# [PROBLEM TO WORK ON]
Print exactly those lines that run from the beginning of the data to the line bearing "bpy.context.scene.camera = cam", inclusive.

┄┄┄┄┄┄

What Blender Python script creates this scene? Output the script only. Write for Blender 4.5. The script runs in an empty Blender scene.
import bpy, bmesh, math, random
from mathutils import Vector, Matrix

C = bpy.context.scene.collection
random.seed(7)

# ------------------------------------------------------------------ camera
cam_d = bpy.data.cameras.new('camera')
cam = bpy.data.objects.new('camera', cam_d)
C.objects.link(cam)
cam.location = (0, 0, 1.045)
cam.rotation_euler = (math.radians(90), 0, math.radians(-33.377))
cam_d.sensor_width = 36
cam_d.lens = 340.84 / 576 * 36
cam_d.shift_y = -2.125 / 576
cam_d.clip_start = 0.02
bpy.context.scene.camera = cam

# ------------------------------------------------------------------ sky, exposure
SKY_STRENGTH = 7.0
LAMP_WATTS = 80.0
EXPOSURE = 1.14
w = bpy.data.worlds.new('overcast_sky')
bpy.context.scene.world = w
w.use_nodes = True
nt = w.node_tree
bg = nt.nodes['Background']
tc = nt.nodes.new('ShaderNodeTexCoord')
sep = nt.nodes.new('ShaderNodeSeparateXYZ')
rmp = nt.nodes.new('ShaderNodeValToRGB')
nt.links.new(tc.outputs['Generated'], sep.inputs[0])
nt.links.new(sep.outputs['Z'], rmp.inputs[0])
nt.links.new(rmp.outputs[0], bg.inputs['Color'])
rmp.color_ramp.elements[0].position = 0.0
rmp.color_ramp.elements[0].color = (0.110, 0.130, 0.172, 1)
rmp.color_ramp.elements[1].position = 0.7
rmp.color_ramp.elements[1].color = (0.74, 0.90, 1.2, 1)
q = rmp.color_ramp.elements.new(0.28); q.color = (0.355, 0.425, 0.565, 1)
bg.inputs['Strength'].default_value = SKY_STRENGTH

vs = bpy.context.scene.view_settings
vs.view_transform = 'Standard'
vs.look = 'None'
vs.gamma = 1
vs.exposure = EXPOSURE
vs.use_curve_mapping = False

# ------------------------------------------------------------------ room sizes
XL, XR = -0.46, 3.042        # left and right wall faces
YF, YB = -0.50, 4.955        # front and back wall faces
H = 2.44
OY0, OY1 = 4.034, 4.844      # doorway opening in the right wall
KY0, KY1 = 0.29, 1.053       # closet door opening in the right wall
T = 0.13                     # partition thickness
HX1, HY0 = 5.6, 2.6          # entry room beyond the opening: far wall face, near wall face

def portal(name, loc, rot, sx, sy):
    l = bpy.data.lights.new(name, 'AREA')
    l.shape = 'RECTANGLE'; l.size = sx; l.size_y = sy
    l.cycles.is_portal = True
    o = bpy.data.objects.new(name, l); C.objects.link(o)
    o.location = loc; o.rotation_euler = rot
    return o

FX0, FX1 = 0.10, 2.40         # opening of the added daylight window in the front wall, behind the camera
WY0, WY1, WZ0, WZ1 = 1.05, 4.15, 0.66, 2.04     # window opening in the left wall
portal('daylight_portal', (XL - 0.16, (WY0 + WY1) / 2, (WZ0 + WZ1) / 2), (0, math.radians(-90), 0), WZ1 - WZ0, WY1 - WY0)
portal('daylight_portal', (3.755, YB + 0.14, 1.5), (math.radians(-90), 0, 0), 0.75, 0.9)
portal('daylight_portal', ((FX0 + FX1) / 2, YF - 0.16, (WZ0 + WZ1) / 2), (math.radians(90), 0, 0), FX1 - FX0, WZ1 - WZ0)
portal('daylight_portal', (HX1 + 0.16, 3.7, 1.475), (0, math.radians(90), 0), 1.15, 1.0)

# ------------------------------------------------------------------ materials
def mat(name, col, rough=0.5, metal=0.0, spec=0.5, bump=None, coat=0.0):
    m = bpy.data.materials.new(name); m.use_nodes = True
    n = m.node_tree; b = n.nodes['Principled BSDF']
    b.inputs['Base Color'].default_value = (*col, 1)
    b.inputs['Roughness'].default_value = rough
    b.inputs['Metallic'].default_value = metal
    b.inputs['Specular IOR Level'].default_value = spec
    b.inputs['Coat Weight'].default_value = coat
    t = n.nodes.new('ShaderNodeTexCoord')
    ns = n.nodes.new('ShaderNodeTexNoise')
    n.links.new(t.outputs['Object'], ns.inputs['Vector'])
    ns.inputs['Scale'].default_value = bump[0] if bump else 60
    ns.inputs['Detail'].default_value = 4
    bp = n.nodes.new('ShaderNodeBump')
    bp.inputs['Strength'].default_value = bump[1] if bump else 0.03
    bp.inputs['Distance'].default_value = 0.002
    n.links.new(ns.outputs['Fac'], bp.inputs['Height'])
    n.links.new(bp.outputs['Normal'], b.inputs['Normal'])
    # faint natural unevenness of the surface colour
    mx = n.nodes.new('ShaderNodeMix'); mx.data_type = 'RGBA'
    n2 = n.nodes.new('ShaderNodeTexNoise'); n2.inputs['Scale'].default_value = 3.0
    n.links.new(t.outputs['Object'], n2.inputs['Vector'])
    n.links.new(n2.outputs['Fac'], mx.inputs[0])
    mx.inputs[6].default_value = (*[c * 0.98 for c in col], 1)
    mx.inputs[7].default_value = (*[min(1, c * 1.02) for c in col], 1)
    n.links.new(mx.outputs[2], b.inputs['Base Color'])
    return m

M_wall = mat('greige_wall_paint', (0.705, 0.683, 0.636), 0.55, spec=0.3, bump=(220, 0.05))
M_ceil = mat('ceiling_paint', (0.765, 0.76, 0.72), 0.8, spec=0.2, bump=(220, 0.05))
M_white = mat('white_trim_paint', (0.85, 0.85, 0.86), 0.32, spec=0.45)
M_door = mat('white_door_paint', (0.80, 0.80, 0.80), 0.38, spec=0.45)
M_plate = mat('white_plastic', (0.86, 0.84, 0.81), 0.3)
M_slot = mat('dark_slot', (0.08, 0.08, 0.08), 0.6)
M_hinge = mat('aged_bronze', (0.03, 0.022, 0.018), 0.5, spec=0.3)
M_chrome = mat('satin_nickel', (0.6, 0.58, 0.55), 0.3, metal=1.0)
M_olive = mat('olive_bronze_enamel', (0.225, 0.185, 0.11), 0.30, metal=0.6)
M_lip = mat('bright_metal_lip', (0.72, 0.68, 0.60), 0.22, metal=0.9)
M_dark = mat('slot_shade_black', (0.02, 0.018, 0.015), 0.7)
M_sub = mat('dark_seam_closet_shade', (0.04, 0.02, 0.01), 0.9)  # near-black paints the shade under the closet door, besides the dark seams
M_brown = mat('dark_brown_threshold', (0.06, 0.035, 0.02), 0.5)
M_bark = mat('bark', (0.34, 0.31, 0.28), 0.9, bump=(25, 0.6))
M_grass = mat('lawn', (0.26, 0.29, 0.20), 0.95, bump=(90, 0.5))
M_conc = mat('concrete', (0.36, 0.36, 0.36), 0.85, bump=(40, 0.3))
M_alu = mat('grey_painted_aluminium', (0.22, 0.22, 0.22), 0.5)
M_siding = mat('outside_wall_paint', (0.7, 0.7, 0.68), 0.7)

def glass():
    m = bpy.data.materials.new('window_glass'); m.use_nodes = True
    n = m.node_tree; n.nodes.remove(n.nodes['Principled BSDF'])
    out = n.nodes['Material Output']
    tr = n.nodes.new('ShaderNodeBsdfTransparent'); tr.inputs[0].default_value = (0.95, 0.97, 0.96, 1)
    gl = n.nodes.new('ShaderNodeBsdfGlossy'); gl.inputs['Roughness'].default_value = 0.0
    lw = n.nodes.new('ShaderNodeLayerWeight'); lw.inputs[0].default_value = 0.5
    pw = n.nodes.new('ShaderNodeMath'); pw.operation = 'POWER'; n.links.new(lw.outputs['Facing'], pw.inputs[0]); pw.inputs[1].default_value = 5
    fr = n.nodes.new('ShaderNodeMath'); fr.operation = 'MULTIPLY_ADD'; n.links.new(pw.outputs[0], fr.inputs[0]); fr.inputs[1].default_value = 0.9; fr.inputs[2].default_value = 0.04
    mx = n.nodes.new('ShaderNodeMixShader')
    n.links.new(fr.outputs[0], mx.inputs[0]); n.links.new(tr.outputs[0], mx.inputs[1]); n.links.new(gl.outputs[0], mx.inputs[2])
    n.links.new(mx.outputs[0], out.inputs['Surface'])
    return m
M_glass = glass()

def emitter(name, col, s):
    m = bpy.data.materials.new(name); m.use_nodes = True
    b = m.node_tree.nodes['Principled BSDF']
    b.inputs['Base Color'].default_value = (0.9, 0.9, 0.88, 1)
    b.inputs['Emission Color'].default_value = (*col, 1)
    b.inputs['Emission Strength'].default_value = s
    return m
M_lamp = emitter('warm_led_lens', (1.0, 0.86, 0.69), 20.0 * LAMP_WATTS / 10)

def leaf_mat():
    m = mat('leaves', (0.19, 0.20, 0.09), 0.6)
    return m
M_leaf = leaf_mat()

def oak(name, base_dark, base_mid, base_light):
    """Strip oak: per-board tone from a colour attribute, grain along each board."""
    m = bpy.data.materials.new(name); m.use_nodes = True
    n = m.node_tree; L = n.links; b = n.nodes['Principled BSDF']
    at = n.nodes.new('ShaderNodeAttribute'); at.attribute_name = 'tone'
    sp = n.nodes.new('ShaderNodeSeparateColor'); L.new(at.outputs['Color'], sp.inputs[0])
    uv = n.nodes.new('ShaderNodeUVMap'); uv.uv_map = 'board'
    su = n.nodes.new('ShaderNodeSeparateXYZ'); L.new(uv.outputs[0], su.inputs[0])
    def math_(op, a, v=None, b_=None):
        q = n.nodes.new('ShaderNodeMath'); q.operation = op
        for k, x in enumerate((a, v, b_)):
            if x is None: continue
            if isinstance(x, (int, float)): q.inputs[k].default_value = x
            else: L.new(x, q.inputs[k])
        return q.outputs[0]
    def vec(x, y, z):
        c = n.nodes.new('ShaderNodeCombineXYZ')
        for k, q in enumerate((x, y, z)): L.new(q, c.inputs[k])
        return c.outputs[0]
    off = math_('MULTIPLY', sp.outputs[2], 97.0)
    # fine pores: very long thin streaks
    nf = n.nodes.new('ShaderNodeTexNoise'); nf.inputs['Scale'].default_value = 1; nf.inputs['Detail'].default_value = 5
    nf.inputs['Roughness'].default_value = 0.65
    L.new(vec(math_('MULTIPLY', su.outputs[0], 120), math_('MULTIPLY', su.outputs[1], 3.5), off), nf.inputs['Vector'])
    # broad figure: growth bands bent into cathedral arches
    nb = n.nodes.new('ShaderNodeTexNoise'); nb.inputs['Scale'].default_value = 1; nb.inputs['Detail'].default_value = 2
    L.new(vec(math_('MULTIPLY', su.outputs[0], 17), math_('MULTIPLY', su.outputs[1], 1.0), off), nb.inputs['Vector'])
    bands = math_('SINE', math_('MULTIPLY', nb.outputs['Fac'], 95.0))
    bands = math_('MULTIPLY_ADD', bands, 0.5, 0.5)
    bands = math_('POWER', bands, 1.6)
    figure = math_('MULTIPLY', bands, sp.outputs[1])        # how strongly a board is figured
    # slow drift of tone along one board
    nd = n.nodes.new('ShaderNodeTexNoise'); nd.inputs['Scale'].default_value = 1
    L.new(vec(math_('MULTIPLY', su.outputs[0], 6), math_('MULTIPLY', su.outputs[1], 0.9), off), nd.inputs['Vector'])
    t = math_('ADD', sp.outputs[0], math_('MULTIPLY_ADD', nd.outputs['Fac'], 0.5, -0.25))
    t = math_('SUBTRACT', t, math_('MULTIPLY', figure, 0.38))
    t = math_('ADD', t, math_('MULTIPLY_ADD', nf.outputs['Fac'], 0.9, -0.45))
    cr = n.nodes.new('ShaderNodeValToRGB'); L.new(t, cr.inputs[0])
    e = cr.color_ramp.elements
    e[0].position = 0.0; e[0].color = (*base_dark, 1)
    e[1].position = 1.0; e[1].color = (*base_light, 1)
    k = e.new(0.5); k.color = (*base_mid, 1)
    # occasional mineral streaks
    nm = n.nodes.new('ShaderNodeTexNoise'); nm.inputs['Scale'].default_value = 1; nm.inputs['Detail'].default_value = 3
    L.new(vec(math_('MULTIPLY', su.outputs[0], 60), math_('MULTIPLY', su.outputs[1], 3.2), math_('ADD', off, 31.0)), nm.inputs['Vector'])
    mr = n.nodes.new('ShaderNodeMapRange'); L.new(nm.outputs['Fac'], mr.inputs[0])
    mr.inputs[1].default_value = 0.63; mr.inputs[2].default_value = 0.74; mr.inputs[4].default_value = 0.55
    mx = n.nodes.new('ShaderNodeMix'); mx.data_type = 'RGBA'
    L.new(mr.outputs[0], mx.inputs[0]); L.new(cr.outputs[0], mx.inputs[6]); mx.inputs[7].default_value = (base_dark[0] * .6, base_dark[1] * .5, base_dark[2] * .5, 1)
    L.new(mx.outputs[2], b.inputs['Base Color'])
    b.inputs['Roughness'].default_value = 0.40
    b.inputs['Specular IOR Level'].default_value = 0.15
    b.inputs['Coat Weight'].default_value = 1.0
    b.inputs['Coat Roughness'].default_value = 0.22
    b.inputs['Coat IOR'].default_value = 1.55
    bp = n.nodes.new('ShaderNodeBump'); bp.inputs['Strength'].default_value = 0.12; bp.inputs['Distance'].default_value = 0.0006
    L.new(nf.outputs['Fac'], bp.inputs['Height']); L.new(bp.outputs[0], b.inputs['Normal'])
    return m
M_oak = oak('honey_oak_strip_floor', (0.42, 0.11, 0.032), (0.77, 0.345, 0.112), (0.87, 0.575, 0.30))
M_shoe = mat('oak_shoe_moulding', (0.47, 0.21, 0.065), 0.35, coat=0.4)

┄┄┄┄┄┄

# [SOLUTION TO THE PROBLEM]
What Blender Python script creates this scene? Output the script only. Write for Blender 4.5. The script runs in an empty Blender scene.
import bpy, bmesh, math, random
from mathutils import Vector, Matrix

C = bpy.context.scene.collection
random.seed(7)

# ------------------------------------------------------------------ camera
cam_d = bpy.data.cameras.new('camera')
cam = bpy.data.objects.new('camera', cam_d)
C.objects.link(cam)
cam.location = (0, 0, 1.045)
cam.rotation_euler = (math.radians(90), 0, math.radians(-33.377))
cam_d.sensor_width = 36
cam_d.lens = 340.84 / 576 * 36
cam_d.shift_y = -2.125 / 576
cam_d.clip_start = 0.02
bpy.context.scene.camera = cam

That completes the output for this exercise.